Wednesday, October 12, 2016

You are not alone…

While on was on vacation, I went to the wedding of my cousin. When we got to the reception, there was no assigned seating like most of the weddings that I have gone to, so Marc and I picked out some seats for ourselves at a large table. Before too long, 3 couples - friends of my cousin who we had never met - asked if they could join us.   They were all about 10 years younger than Marc and I (the age of my cousin) and were clearly there to have a extremely good time - dang, did I feel OLD!!

One of the girls who joined us was adorable and blonde and very thin. Another was a tall, willowy redhead who I think works for a gym. She was fit although not overly athletic looking. The third girl was a little on the heavier side and also quite pretty. The dinner for the wedding involved going up to the self-serve buffet line. The thin blonde kept saying that she had been “saving my carbs all week for this!” I was sure that she would eat like one small potato and then claim she was stuffed.

But when we sat back down, she had a full plate of food, including a pile of mashed potatoes. She began eating the potatoes with gusto and again commented that she had “saved my carbs” - and I was shocked when she went up for seconds and came back with another huge portion of potatoes and actually ate the whole plate. She even giggled with embarrassment when her husband called her out on it. The girl that was a little heavier told her husband that she was not headed back for seconds and I thought she looked a little sad, but I may have just been projecting.

If I had been on the outside just watching this impossibly thin and pretty blonde chowing down on a huge plate of potatoes I would have assumed that she was naturally thin and had never had to watch her weight and I would have been incredibly jealous. It would have never occurred to me that she had thought about the wedding in advance and eaten less or differently leading up to it in anticipation of eating more than normal.

Apparently I think that the vast majority of people who I see as thin and pretty are naturally that way and don’t have to work n it. In my mind, I am the only person in the world that struggles with my eating and has to think about what and how much I am going to eat in advance.

Along  those same lines, yesterday, I had an incredibly stressful day at work. You guys all know what it is like coming back from vacation but add in some major changes in my job and I was just burned out yesterday. I got home and felt shaky, exhausted, cold, cranky AND I had a pounding headache. I had been planning on running but I stared at the couch - with the heated blanket it on it calling to me. I probably wasted 20 minutes arguing with myself about whether I needed to work out.
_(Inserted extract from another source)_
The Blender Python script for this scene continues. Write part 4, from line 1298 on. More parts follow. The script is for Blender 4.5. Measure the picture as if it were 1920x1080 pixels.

I finally got changed and dragged my ass downstairs to the treadmill. 1 mile in I started to feel a little better.  By mile 4 I was in the groove, and at mile 7 I was happy that I had run and felt refreshed.

I posted something on a running group about this and why I always forget how I feel afterwards and always seem to have to battle myself just to get going.

A few people chimed in that this is just the nature of the beast and one woman said that this is her experience every single time she runs.

Just like the food thing, I tend to think that “real” runners just waltz out the door absolutely THRILLED to be running and that they never have to battle themselves in order to get going.

What’s the point of all this?  If you are like me, and you get so angry with yourself and feel like you are alone in the battle with yourself, you (and I) need to remember that very few people have it easy.  The people we think have it all together, who are motivated and make it look like a cakewalk?  Chances are that they are battling internally as well.  So give yourself a break.  Do your best and forget the rest as Tony Horton says…


1 comment:

  1. You know, I so get this. I fight it every. single. day.